Dataset items
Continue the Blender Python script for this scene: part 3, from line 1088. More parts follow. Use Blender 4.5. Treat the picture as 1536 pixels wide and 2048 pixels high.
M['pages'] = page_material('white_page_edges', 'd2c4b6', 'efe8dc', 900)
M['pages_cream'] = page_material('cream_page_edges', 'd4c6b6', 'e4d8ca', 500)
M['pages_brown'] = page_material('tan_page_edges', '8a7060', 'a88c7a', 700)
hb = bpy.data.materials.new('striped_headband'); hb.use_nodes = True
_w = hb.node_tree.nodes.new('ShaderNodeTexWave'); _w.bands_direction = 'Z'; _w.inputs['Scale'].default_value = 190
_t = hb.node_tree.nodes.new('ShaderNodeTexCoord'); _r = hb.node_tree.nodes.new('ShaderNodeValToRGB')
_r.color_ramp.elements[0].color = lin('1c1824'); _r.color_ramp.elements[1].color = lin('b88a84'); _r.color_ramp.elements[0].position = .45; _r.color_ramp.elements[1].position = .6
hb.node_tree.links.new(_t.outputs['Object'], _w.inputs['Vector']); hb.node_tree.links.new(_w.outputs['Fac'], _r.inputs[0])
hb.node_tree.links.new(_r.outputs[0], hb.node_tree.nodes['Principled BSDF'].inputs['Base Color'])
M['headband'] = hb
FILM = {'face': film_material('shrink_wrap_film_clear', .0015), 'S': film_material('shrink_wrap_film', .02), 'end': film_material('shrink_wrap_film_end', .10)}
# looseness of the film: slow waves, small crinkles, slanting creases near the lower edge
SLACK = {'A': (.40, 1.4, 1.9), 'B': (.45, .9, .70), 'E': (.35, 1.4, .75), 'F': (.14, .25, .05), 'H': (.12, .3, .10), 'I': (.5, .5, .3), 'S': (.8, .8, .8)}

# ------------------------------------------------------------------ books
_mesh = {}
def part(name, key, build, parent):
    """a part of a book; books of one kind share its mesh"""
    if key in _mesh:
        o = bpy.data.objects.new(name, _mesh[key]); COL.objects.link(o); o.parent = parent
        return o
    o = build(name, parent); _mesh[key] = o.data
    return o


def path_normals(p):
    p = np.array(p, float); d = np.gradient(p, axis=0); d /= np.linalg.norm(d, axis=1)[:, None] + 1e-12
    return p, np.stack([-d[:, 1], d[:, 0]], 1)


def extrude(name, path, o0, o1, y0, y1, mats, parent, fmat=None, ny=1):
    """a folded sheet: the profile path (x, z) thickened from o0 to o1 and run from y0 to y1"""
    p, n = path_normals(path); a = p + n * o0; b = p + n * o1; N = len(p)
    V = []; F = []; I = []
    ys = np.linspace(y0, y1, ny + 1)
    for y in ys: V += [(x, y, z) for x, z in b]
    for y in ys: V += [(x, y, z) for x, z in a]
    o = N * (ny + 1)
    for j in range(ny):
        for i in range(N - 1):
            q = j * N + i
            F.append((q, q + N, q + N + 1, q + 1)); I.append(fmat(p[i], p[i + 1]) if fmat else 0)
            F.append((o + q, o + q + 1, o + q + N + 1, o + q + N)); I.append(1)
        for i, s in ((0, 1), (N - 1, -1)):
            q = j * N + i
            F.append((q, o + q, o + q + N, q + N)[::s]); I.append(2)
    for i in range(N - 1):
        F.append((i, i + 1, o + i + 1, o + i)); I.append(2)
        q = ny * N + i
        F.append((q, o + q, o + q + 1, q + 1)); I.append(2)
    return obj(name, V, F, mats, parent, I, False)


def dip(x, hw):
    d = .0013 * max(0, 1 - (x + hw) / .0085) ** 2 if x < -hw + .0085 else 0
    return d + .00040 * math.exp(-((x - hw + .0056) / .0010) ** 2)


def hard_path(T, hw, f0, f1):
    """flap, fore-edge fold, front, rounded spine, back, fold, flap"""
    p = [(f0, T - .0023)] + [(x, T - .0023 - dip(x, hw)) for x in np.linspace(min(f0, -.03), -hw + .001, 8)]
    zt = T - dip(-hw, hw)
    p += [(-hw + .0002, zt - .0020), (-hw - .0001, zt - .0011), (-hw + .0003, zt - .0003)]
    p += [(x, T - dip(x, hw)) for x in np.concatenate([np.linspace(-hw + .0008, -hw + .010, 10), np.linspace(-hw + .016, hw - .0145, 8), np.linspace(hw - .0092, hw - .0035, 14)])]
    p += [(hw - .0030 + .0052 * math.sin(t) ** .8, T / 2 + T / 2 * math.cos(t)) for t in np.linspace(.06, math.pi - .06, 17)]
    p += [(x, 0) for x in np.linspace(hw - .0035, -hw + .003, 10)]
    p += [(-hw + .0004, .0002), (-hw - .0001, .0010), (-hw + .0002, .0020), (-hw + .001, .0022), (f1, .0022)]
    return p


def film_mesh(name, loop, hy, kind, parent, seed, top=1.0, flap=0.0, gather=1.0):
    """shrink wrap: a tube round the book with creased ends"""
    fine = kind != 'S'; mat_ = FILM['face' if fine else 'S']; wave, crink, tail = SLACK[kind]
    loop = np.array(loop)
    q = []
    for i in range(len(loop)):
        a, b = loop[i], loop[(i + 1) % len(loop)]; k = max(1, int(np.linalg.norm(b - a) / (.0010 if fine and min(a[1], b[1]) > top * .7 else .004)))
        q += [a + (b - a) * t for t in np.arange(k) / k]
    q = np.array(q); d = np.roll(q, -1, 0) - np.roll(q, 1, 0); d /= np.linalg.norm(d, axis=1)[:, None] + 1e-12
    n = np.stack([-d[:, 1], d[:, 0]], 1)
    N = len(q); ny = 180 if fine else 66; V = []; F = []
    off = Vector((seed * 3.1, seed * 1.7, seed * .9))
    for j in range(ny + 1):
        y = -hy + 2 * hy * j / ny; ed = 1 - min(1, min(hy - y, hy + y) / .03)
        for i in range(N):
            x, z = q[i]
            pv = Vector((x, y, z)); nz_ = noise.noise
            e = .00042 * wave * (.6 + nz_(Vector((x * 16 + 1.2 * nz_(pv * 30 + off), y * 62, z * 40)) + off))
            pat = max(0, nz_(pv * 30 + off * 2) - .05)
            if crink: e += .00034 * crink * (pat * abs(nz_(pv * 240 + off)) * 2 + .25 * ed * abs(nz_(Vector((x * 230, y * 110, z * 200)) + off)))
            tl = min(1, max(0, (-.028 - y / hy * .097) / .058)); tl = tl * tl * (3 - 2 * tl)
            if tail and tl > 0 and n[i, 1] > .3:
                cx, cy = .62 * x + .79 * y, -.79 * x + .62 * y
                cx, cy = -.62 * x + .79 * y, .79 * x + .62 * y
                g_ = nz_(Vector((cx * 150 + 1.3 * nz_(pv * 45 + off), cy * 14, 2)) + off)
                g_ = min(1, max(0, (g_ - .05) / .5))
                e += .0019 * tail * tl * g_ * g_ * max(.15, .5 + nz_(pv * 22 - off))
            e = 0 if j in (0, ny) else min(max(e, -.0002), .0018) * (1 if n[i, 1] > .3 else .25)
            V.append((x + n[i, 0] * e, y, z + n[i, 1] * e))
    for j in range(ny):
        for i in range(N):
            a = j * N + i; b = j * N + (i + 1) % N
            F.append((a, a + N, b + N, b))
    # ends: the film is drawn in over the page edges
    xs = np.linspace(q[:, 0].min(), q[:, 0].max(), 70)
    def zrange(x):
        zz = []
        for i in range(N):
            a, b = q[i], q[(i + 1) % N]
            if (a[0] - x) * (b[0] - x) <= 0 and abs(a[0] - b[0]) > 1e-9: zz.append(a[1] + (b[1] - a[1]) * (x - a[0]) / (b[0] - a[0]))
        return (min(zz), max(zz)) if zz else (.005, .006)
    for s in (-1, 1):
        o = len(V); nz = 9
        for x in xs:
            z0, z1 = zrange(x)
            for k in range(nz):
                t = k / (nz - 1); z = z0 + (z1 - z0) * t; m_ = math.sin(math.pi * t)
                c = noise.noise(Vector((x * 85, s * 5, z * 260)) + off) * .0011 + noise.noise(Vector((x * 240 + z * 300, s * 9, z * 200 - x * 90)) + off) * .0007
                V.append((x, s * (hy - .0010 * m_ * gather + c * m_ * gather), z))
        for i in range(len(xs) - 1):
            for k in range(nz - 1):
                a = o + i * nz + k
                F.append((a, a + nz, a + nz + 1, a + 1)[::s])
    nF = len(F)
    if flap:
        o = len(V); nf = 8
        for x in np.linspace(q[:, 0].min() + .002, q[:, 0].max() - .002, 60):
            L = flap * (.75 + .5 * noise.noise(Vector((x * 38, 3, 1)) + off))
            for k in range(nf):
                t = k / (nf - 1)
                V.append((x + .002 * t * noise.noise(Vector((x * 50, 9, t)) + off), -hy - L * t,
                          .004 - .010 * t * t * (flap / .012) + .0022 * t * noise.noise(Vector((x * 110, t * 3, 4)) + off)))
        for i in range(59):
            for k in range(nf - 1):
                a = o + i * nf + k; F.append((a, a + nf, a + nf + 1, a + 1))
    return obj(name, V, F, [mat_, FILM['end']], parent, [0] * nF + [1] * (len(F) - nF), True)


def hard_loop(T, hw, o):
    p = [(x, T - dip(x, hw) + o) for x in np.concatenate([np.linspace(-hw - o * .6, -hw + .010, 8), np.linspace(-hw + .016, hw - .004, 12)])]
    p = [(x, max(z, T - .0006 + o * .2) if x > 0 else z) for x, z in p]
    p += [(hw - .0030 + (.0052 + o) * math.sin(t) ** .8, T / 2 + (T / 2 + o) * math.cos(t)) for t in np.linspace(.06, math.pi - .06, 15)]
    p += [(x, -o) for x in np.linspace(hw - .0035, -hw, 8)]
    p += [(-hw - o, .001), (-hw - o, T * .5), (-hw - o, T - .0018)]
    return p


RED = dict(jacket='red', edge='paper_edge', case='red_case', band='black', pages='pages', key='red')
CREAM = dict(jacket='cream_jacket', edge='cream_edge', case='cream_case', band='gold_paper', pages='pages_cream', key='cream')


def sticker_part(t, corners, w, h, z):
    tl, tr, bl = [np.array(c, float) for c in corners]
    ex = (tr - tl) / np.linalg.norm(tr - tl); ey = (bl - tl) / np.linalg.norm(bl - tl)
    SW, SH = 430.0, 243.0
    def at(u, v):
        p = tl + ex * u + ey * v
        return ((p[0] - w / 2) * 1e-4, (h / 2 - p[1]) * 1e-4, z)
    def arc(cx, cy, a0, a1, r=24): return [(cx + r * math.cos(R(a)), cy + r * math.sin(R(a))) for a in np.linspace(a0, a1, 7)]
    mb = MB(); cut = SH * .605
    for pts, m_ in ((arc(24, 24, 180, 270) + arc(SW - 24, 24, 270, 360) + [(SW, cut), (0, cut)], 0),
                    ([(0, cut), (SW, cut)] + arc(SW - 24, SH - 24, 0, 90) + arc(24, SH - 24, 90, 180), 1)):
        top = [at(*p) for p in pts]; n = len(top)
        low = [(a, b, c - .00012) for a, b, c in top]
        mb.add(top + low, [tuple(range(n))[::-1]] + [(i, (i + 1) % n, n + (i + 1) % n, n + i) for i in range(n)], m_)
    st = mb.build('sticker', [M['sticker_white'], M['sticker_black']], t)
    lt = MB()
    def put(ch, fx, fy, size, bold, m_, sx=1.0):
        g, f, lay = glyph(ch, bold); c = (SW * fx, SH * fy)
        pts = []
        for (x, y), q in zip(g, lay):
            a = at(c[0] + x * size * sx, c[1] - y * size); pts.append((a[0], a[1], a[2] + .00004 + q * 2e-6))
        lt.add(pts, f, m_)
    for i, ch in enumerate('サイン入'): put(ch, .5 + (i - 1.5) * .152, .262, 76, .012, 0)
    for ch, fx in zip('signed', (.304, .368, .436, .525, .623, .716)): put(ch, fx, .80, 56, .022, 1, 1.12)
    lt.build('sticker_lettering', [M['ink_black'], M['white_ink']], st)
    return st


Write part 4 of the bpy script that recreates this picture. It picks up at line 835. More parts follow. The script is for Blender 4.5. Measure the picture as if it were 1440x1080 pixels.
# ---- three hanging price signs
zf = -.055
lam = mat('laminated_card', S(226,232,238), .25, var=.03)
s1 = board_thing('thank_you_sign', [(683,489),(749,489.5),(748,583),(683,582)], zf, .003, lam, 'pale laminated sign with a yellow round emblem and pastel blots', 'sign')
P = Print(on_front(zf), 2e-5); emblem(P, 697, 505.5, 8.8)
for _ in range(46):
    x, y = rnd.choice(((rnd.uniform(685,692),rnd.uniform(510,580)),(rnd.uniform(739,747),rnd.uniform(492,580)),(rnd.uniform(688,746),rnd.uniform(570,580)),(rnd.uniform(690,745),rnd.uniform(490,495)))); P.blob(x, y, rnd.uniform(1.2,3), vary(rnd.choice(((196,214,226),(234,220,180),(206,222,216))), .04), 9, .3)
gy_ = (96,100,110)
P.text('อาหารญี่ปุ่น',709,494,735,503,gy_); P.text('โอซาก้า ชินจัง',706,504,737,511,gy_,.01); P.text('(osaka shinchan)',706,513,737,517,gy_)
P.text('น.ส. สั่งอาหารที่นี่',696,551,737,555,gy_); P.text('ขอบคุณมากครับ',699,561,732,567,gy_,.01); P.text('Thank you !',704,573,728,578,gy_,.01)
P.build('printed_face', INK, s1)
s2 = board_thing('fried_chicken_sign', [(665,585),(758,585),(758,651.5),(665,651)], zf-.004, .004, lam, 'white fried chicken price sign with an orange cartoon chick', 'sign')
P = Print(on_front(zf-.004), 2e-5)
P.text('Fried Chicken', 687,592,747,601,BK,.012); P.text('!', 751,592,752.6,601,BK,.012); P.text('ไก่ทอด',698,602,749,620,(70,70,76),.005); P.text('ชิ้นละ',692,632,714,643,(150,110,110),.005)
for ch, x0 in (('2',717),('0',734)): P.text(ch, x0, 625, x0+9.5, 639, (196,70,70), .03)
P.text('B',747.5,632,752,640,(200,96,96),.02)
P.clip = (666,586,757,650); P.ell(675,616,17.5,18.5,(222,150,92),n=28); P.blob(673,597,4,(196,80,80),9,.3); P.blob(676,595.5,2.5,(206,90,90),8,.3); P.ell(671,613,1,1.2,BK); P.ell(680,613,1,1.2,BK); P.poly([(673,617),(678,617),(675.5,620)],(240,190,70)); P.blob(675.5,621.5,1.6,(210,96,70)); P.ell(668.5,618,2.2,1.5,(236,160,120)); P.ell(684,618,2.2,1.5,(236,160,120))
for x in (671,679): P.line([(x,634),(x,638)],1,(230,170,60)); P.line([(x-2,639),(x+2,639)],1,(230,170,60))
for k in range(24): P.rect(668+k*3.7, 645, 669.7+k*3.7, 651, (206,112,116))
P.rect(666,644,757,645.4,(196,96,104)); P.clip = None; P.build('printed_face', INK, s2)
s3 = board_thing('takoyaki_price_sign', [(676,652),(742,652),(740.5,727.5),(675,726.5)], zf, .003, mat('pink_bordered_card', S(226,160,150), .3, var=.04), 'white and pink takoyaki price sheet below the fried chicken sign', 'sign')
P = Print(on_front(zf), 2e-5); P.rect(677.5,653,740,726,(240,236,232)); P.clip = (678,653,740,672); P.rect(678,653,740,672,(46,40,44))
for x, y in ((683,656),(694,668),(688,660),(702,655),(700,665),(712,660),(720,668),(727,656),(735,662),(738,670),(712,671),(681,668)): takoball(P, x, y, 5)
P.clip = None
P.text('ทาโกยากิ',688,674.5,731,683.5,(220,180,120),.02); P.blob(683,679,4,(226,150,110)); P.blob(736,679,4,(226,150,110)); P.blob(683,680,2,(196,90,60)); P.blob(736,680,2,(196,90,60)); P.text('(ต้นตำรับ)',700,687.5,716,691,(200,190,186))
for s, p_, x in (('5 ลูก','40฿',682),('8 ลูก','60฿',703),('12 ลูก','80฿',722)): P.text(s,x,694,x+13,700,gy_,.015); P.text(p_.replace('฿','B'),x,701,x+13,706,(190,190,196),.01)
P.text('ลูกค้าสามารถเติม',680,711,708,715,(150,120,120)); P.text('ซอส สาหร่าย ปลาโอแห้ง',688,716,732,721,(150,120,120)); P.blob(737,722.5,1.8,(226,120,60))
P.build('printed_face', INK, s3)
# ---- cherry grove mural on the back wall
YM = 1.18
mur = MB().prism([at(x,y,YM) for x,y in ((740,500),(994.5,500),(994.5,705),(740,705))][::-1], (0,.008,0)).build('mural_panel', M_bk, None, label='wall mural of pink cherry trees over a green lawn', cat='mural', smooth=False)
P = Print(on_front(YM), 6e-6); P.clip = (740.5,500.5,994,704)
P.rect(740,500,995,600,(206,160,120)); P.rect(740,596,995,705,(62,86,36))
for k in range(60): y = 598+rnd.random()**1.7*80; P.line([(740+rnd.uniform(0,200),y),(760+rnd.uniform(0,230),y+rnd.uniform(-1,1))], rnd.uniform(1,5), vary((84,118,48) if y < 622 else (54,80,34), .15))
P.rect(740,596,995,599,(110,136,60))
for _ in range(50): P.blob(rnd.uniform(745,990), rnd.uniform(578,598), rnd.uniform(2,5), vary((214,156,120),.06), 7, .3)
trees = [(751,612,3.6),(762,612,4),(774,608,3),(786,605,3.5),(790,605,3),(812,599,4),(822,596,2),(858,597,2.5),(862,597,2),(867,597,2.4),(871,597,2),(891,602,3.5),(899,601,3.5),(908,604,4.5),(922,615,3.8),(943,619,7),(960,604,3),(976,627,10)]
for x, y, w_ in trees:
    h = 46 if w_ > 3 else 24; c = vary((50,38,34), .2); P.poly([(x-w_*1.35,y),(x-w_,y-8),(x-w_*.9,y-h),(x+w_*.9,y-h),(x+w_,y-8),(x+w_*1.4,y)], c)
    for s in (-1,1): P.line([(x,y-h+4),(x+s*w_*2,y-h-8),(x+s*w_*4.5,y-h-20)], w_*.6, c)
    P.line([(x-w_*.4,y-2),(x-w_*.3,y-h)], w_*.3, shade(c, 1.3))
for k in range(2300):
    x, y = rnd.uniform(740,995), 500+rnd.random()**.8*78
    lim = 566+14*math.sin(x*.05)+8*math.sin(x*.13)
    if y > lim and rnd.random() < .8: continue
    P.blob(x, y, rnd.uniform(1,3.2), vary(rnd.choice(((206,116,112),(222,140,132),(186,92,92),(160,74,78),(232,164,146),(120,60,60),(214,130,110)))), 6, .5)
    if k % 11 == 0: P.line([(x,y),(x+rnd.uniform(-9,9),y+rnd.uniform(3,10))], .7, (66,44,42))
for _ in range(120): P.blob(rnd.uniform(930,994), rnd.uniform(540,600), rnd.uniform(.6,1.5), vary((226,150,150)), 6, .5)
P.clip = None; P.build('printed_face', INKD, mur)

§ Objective
Pull every line containing the word "from" out of the material.

§ Answer to the exercise
Continue the Blender Python script for this scene: part 3, from line 1088. More parts follow. Use Blender 4.5. Treat the picture as 1536 pixels wide and 2048 pixels high.
    """a folded sheet: the profile path (x, z) thickened from o0 to o1 and run from y0 to y1"""